Nanoparticles tailor complex fluids for photonics applications

Aug. 8, 2001
Researchers at the University of Illinois (Champaign, IL) have discovered a fundamentally new approach for tailoring the stability of colloidal suspensions, which are complex fluids utilized in numerous applications ranging from advanced materials to drug delivery. Controlling the stability of these fluids can influence such characteristics as flow behavior, structure, and mechanical response, and may result in materials with improved optical and electrical properties.

Researchers at the University of Illinois (Champaign, IL) have discovered a fundamentally new approach for tailoring the stability of colloidal suspensions, which are complex fluids utilized in numerous applications ranging from advanced materials to drug delivery. Controlling the stability of these fluids can influence such characteristics as flow behavior, structure, and mechanical response, and may result in materials with improved optical and electrical properties.

As reported in the July 31 issue of the Proceedings of the National Academy of Sciences, Jennifer Lewis and her colleagues have devised a process that they call nanoparticle haloing. This self-organizing process imparts stability to otherwise attractive colloidal microspheres by decorating regions near their surface with highly charged nanoparticles.

"Using this nanoparticle haloing approach, we can control the phase behavior and structure of materials assembled from colloidal systems," says Lewis, a UI professor of materials science and engineering and of chemical engineering. "Our approach complements traditional stabilization techniques, such as electrostatic stabilization, by allowing systems of negligible charge or high ionic strength to be stabilized."

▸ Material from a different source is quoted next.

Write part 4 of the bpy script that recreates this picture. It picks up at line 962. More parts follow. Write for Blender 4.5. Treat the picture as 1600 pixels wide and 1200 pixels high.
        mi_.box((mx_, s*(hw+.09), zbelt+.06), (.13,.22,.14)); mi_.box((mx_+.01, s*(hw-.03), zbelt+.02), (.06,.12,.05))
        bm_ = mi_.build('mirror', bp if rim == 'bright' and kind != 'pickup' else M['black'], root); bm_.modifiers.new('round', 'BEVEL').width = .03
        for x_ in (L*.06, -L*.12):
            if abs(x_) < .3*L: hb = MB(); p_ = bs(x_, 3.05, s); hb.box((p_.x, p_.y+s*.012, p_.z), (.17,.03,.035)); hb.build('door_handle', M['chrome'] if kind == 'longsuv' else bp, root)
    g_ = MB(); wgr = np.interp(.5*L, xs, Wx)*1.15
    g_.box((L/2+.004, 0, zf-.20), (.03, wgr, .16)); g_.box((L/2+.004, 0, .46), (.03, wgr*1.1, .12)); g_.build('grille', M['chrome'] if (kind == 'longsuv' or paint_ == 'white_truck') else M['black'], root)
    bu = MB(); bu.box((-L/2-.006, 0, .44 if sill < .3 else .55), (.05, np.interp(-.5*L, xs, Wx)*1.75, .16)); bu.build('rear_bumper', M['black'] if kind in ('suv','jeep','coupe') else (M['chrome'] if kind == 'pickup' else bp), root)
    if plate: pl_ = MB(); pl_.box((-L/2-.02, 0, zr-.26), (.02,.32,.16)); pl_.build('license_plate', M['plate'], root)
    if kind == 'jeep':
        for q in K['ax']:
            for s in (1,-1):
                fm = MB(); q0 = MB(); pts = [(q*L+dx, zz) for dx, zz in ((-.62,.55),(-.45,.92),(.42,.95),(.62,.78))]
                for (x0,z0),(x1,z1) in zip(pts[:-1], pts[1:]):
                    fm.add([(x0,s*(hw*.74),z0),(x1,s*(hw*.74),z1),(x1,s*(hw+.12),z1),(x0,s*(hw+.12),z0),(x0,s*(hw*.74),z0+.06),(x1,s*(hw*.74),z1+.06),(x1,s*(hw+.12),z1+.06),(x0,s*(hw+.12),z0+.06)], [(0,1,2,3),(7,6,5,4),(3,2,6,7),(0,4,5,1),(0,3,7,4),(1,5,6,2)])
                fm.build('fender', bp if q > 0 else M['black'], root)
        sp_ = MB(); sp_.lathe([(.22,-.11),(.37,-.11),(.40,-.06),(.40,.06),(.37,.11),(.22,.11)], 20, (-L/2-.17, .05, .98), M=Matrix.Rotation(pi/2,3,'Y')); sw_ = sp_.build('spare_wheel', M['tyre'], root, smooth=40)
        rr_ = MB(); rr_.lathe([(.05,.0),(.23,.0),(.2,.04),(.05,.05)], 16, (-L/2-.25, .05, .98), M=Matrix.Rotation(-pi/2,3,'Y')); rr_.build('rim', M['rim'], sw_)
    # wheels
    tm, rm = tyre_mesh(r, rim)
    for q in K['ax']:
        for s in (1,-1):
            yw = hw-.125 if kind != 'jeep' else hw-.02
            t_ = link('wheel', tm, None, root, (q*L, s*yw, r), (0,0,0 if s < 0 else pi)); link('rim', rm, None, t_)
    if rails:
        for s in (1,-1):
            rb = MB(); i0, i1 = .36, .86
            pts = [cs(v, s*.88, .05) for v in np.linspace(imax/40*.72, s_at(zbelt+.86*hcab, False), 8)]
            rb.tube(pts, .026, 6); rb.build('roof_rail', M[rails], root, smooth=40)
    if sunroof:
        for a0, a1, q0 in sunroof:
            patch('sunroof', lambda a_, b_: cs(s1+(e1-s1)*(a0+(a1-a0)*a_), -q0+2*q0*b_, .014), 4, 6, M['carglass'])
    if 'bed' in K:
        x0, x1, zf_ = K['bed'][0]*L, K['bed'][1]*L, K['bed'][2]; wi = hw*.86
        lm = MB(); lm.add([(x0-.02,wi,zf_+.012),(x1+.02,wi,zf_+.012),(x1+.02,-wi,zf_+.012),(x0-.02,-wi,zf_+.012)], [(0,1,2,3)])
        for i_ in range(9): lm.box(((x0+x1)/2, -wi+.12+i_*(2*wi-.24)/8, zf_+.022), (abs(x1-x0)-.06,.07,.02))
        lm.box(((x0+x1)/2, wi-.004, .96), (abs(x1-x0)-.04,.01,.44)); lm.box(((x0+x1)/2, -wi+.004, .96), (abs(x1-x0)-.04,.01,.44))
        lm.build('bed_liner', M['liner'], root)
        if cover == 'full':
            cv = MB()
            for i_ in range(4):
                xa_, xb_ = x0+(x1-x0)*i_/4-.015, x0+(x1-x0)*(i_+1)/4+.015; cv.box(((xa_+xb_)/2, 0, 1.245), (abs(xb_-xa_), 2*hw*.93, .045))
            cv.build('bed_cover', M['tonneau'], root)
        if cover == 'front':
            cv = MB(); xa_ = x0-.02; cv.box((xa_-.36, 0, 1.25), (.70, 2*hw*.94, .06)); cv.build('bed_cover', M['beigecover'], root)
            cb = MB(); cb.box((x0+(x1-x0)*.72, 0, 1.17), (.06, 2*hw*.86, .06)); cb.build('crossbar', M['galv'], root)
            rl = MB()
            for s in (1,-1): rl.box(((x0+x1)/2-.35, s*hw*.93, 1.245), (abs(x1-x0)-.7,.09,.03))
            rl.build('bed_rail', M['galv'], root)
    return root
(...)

Tailoring the interactions between particles allows the researchers to engineer the desired degree of colloidal stability into the mixture. "That means we can create designer colloidal fluids, gels and even crystals," Lewis adds. "Our ability to control colloidal forces and phase behavior depends not only on the charge of the nanoparticles, but also on their size. Through nanoparticle engineering, we can assemble structures with properties that would not be possible through traditional stabilization routes."

For example, Lewis has teamed up with co-author Paul Braun, a UI professor of materials science and engineering, to explore the use of these nanoparticle-stabilized colloidal microsphere mixtures in assembling robust periodic templates for photonic band gap materials. The researchers recently were awarded funding by the National Science Foundation to pursue such efforts.

Lewis and her students are also studying the structure and flow behavior of colloidal fluids and gels assembled from these microsphere-nanoparticle mixtures. By compositionally modulating interparticle forces, the researchers can produce systems whose properties vary dramatically. Such studies provide the foundation of ongoing efforts in the area of colloidal processing of electrical ceramics.

In addition to Lewis and Braun, the research team included UI doctoral students Valeria Tohver and James Smay, and Carnegie Mellon University graduate student Alan Braem. The National Aeronautics and Space Administration Microgravity Research Program funded the work.